De intellectueel als hedonist
De literaire en etnologische reisverhalen van Ethel Portnoy
Vluchten door Ethel Portnoy Uitgever: Meulenhoff, 140 p., f24,50
Carel Peeters
Wie zijn vinger in de lucht houdt voelt het: de wind waait uit twee richtingen! Dat is een wereldwonder, zonder meer, nog niet eerder vertoond. De ene wind is afkomstig van schrijvers als Bernard Levin, Roland Barthes, Ethel Portnoy, Lea Dasberg en de heren Van Kooten en De Bie. De andere wind komt van het doemdenkersgilde waartoe men J.L. Brugsma, Jean-François Revel, Bernard-Henry Lévy, André Glucksmann en alle auteurs van apocalyptische ondergangsromans kan rekenen. Het opmerkelijke is dat de ene wind voor een deel wordt opgewekt door de andere, een meteorologisch verschijnsel dat direct verband houdt met de geest van die tijd.

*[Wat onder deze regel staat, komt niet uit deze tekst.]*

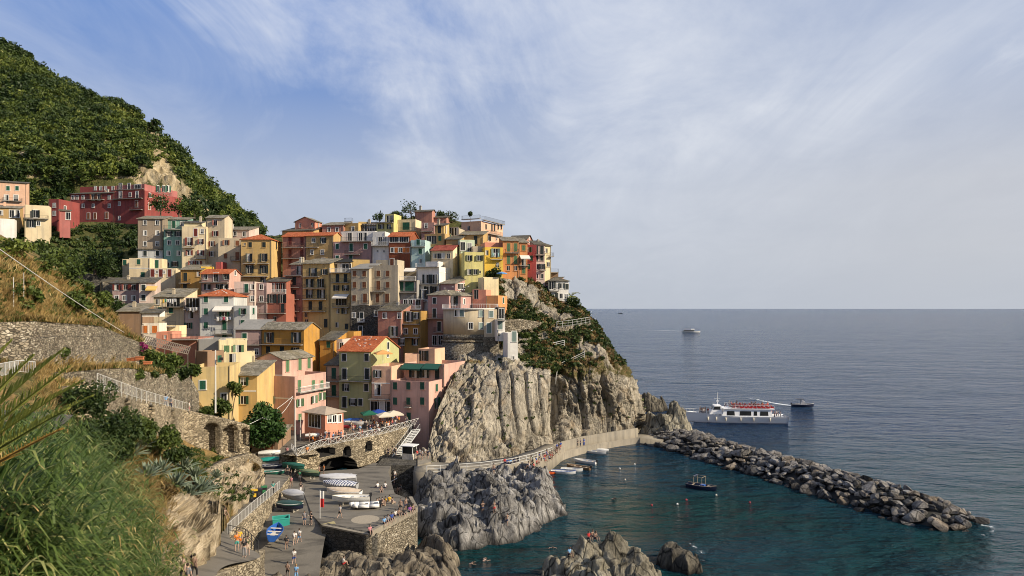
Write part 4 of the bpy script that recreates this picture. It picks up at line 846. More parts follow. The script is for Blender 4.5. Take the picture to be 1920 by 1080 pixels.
H('beige house with slate roof below the peach skyline house', [('ochre', (862,906,None), (440,476), 191, -8, 'Ss', 'f d 450 892; f p 444 866; f p 463 890', dict(sh='k', tr=0))])
H('beige terrace house with a dark loggia and stacked top room', [('ochre', (796,834,861), (438,490), 188, -14, 'Fc', 'f v 450 809; f c 447 825; f w 468 805; s c 444 844; s s 446 852', dict(sh='g', tr=0)), ('gold', (815,832,842), (423,441), 191, -14, 'Sd', 'f d 430 824; s x 431 836', dict(sh='k', tr=0)), ('ochre', (836,862,None), (449,480), 186, -8, 'Sd', '', dict(t=6, chim=False)), ('beige', (838,861,None), (428,442), 196, -14, 'Fc', 'f x 434 847; f x 434 856', dict(t=5, tr=0))])
H('windowless brick pink cube house at the very top beside trees', [('brickpink', (778,810,816), (396,422), 213, -14, 'Gd', '', dict(chim=True)), ('brickpink', (810,837,None), (408,422), 214, -8, 'Sd', '', dict(t=6, chim=False))])
H('low rose house with one white-framed window under the cube house', [('rose', (790,814,None), (417,442), 205, -8, 'Fc', 'f p 423 799; f B 434 790 812', dict(sh='k'))])
H('cream house with one wide green garage-like shutter on top of the hill', [('cream', (745.6,779,790), (411,436), 207, -12, 'Fg', 'f b 424 761.5; f B 434 742 782', dict(sh='g', tr=0))])
H('lemon yellow house with a white rooftop pergola', [('lemon', (706,738,746), (418,446), 203, -16, 'Fc', 'f o 425 715 731; f B 418 707 738; f p 442 715', dict(sh='k', tr=0)), ('lemon', (722,739,745), (401,420), 206, -16, 'Fg', 'f x 411 728 735', dict(tr=0, t=5))])
H('low red-brown house with white window frames on the top row', [('brickpink', (604,644,None), (422,442), 205, -8, 'Ss', 'f p 430.5 616.5 632', dict(sh='k', chim=False))])
H('small yellow house with a wire cage on its roof', [('gold', (644,672,679), (418,442), 205, -14, 'Fc', 'f p 429 661.5; f B 416 648 662; f B 434 646 670', dict(sh='k'))])
H('low house with dark open veranda on the top row', [('brown', (680,705,None), (422,438), 206, -8, 'Sd', 'f v 427 688; f v 427 698', dict(tr=0)), ('gold', (672,690,None), (416,432), 209, 12, 'Fc', '', dict(t=5))])
H('salmon house with a shallow front gable at the left of the skyline', [('salmon', (553,591,604), (415,432), 206, -14, 'Ts', 'f p 423 563; f p 422 586; s p 422 597', dict(sh='k', tr=0, chim=False))])
H('low ochre strip house with dark roof under the salmon gable house', [('ochre', (529,588,602), (432,442), 203, -12, 'Sd', '', dict(tr=0, chim=False, t=8))])
H('salmon house with red roof and open galleries on the left of the hill', [('brickpink', (530,574,None), (443,508), 192, -10, 'Gt', 'f d 452 544 566.5; f d 475 544 566; f d 493 544; f B 464.5 531 568; f B 485 531 568', dict(sh='r', tr=0, chim=False))])
H('ochre house with red roof and white-framed windows beside the galleries', [('ochre', (574,625,640), (441,500), 190, -12, 'Gt', 'f p 451 588; f o 451 606; f p 473 585 604.5; f B 464 574 598; f o 489 606', dict(sh='k', chim=False))])
H('wide rose house with green doors and a white terrace storey', [('rose', (625,698,None), (452,500), 188, -9, 'Fc', 'f c 462 632.5 685.5; f d 464 658.5; f c 484 632.5; f d 486 658; f B 477 648 676; f B 453 640 697', dict(sh='g')), ('white', (639,704,None), (433,456), 193, -9, 'Fg', 'f x 444 656 676 684', dict(t=5, tr=0))])
H('small white house with glazed balcony in the top centre', [('white', (698,729,None), (444,495), 187, -9, 'Fg', 'f x 452 713 721; f W 461 698 729; f s 471 708 720', dict(tr=0)), ('white', (699,722,None), (434,446), 192, -9, 'Fc', '', dict(t=4, tr=0))])
H('rust red house with orange shutters and wooden upper band', [('rust', (729,769,None), (443,505), 185, -10, 'Gt', 'f p 469 735; f p 469 751; f c 469 743 758 765; f w 449 740; f w 449 757', dict(sh='n', chim=False))])
H('narrow pale aqua house with three dark windows', [('aqua', (770,797,None), (450,502), 184, -10, 'Fg', 'f c 454 784; f c 471 788; f p 490 788; f B 463 771 797', dict(sh='g', tr=0))])
H('narrow salmon tower house with four stacked balconies', [('brickpink', (535,567.5,None), (516,615), 178, -8, 'Fc', 'f d 527 552; f d 551.5 552; f d 573 552; f o 600 550; f B 539 537 563; f B 561 537 563; f B 583 537 563; f B 517 535 567', dict(sh='k', tr=0)), ('brickpink', (545,568,None), (496,520), 182, -8, 'Ss', 'f x 507 560', dict(t=6, tr=0))])
H('tall mustard house with white-curtained balconies', [('gold', (567.5,618.5,None), (494,622), 176, -10, 'Ss', 'f e 511 587; f o 510 608; f e 531 582 603; f e 551 582 603; f d 573 582 601; f p 590 574; f d 606 611; f p 603 575; f B 540 571 611; f B 561 570 613; f B 584 570 611; f B 519 568 600', dict(sh='k', tr=0))])
H('tall yellow house with a glazed veranda on top', [('yellow', (619.5,657.5,None), (511,622), 175, -10, 'Fg', 'f d 522 633 648; f o 540 632 648; f A 552 628 655; f v 564 640; f p 583 634; f o 583 647; f p 609 632; f c 612 650; f W 511 620 657; f B 530 623 655; f B 576 625 656', dict(sh='k', tr=0)), ('yellow', (621,657,None), (492,514), 178, -10, 'Sk', 'f v 503 630; f v 503 648', dict(t=5, chim=False))])
H('large beige house with brown shutters and a dark stone foot', [('beige', (658.5,692,None), (504,580), 172, -12, 'Sg', 'f c 513 665 683; f c 534 665 683; f c 559 664; f d 559 684.5; f B 571 672 692', dict(sh='b', tr=0, chim=False)), ('beige', (692,746,757), (497,580), 172, -12, 'Fg', 'f c 513 709.5 727; f d 535 709.5; f c 534 727; f d 559 708 726; f B 547 694 723; f B 572 693 742', dict(sh='b', tr=0)), ('darkstone', (657,712,None), (573,645), 170.5, -10, 'Fg', 'f p 591 663.5; f d 594 678; f p 588 705; f d 620 676; f W 604 672 684', dict(sh='k', t=4)), ('darkstone', (712,730,None), (573,645), 171, -10, 'Fg', '', dict(t=4)), ('gold', (661,693,None), (487,510), 180, 12, 'Fc', '', dict(t=5)), ('beige', (705,745,None), (487,502), 178, -12, 'Fc', 'f d 493 735', dict(sh='b', t=5))])
H('brick red house with white balcony in shade between yellow houses', [('brick', (487,536,None), (551,618), 172, -5, 'Fc', 'f e 560 510 529.5; f d 578 495.5 530; f p 598 496.5 515.5; f B 587 488 536; f B 567 486 502', dict(sh='k', tr=0)), ('brick', (503,537,None), (528,553), 175, -5, 'Sd', 'f x 539 512 522 530; f W 550 500 537', dict(t=5, tr=0, chim=False))])

# round tower house over the cliff
c0 = P(893, 690, 158); c0 = Vector((c0.x-1.5, 160, P(893, 692, 155).z))
rt = thing('tower_house', 'round plaster tower on a flared rubble-stone base atop the cliff', 'tower', c0)
def zz(v, d=156): return CH+(HZ-v)/F*d-c0.z
rad = 6.3
MB().lathe([(rad+1.1, -8), (rad+.9, 0), (rad+.35, zz(639)-.2)], 40, (0, 0, 0)).obj('stone_base', STONE, rt, smooth=True)
MB().lathe([(rad+.34, zz(639)-.2), (rad+.55, zz(639)-.15), (rad+.55, zz(639)+.15), (rad+.3, zz(639)+.2)], 40).obj('string_course', STONE2, rt, smooth=False)
MB().lathe([(rad+.2, zz(639)+.2), (rad+.1, zz(627))], 40).obj('stone_band', STONE, rt, smooth=True)
MB().lathe([(rad+.0, zz(627)), (rad+.0, zz(580))], 40).obj('wall', plaster('wall_tower', (.47, .39, .26), .6), rt, smooth=True)
MB().lathe([(rad+.35, zz(580)), (rad+.35, zz(580)+.25), (rad-.1, zz(580)+.25)], 40).obj('cornice', TRIM, rt)
m = MB(); rr_ = rad+.2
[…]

Toen Bernard Levin vorig jaar zijn boek Enthusiasms publiceerde betekende dat een Aha-Erlebnis voor velen, want hij schreef op wat velen vermoedden: dat tegen alle sombere en reële gedachten over de gang van de wereld in, nog altijd de redding van het eigen vlotje in stelling gebracht kan worden: waar hecht ik aan, wat zie ik liever niet vertrapt, wat blijft mooi, waar hou ik van? Nog veel eerder schreef Roland Barthes zijn ‘enthousiaste’ boek Le plaisir de texte (1976) waarin hij pleitte voor een sensuele omgang met ‘tekst’, met literatuur om het niet te ingewikkeld te maken. Niet alleen dit boek, bijna alles wat Barthes schreef heeft op een of andere manier te maken met ‘jouïssance’, met genot; zijn omkering van het begrip ‘utopie’ in ‘atopie’ heeft weliswaar in eerste instantie te maken met zijn verlangen om de dingen te kunnen waarnemen zonder ‘plan’, zonder kwalificaties - in tegenstelling tot utopie, waarin alles plan is - maar zijn ‘atopie’ nestelt zich ook in de lectuur, waarin het genot van de tekst beschermd moet worden. In zijn voetspoor schrijft Cyrille Offermans in De kracht van het ongrijpbare dat de woorden niet de intentie moeten hebben ‘de lezer van iets te overtuigen maar hem te laten genieten. Hun interne logica roept dat genot op.’
Lea Dasberg gaf haar inaugurale rede Pedagogie in de schaduw van het jaar 2000 (1980) als ondertitel mee ‘of Hulde aan de hoop’. Met titel en ondertitel is al veel gezegd: uit een extreem pessimisme ontstaat satire, extreme hoop of een onbeschaamde liefdesverklaring aan dat waaraan men hecht, zoals men dat kan vinden bij Levin en Ethel Portnoy in de reisverhalen van Vluchten. Minder onbekommerd is natuurlijk Kees van Kooten in zijn ‘opstel’-roman Hedonia, maar de erkenning dat hij voor zijn gevoel in een land van melk en honing leeft is onontkoombaar, ook al zweeft door alles de ‘anhedonia’, het onvermogen zich er onbekommerd aan over te geven. Van Kooten en De Bie waren ook een van de eersten die zich vrolijk maakten over het ‘doemdenken’, een door hen bedacht begrip. In Hedonia wijst de loutere registratie van het ondergaan van genot er al op dat de tijd hem een zintuig voor het optreden van genot heeft bezorgd, ontstaan als tegenmelodie tegen het versomberde denken om hem heen.
Ethel Portnoy
hans van den bogaard
Ethel Portnoys erkenning dat zij aan veel genoegen of genot beleeft, dateert al van haar eerste essays en verhalen, maar ook zij werd gedwongen haar dagelijkse esprit de plaisir nader te bestuderen door toedoen van de tijd: er vertoonden zich zoveel sombere gezichten om haar heen.